Top recipients — who actually got the money

Largest contractors, grantees, and direct payees within general science, space, and technology. The remainder covers personnel, facilities, and the long tail of smaller recipients.

  • Caltech / JPL$2.8 billion

    Caltech runs NASA's Jet Propulsion Laboratory as a federally-funded R&D center — Mars rovers (Perseverance, Curiosity), Europa Clipper, deep-space missions.

  • SpaceX$2.5 billion

    Commercial Crew (Dragon to ISS), Cargo Dragon resupply, Falcon launches for NASA science missions, and the Starship Human Landing System for Artemis.

  • Boeing$2.4 billion

    Space Launch System (SLS) rocket — NASA's biggest single contract. Starliner crew vehicle. ISS sustainment.

  • Lockheed Martin$1.8 billion

    Orion crew capsule for Artemis lunar missions, Mars Sample Return ascent vehicle, planetary science spacecraft.

  • Northrop Grumman$1.4 billion

    Antares launch vehicle, Cygnus ISS cargo resupply, JWST-class space-telescope follow-ons, Lunar Gateway habitation module (HALO).

  • Jacobs Engineering$800 million

    Test, operations, and ground systems support at Marshall, Kennedy, and Stennis space centers — backbone of Artemis ground ops.

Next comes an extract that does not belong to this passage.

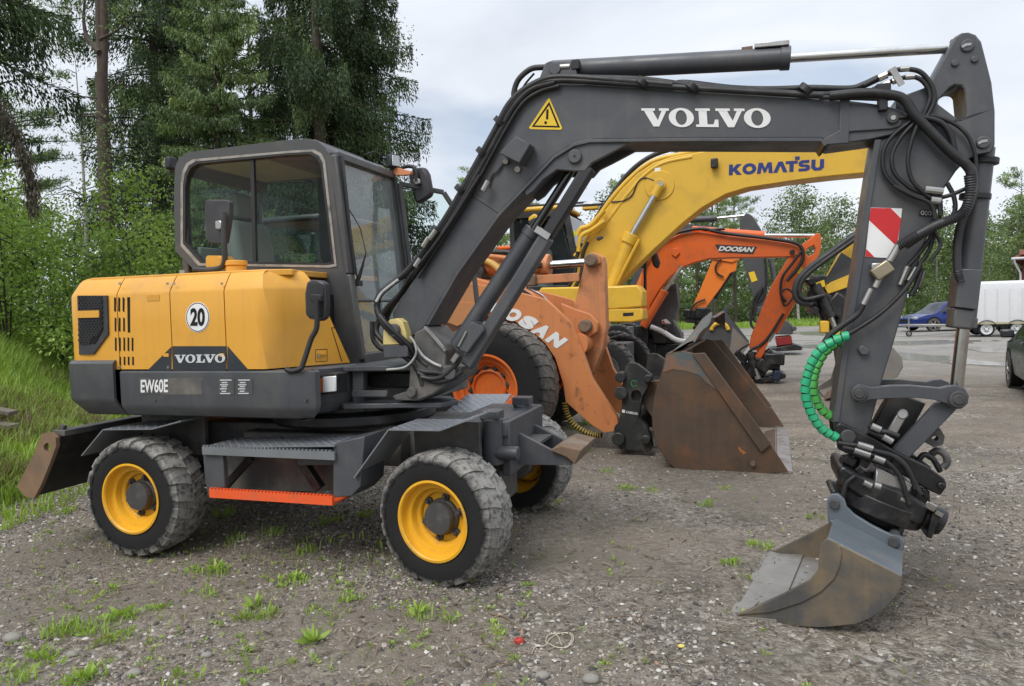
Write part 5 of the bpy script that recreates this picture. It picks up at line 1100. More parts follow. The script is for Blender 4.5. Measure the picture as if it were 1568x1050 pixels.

  • L3Harris (incl. Aerojet Rocketdyne)$700 million

    RS-25 main engines for SLS and RL10 upper-stage engines via the 2023 Aerojet acquisition; satellite instruments.

  • KBR$600 million

    Human spaceflight operations support, astronaut training services, mission ops at NASA Johnson Space Center.

  • Maxar Technologies$500 million

    Power & Propulsion Element for the Lunar Gateway, Earth-observation satellites, planetary spacecraft components.

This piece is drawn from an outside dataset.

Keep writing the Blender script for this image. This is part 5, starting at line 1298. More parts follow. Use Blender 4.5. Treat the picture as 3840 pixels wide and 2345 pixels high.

  • Universities (NSF + NASA research grants)$8 billion

    NSF's $9B grant pool plus NASA university research awards flow to MIT, Caltech, Berkeley, Stanford, Johns Hopkins APL, Carnegie Mellon, and hundreds of other research universities.

  • NIST + Smithsonian (government science)$2.5 billion

    National Institute of Standards and Technology metrology + research labs; Smithsonian museum and research operations.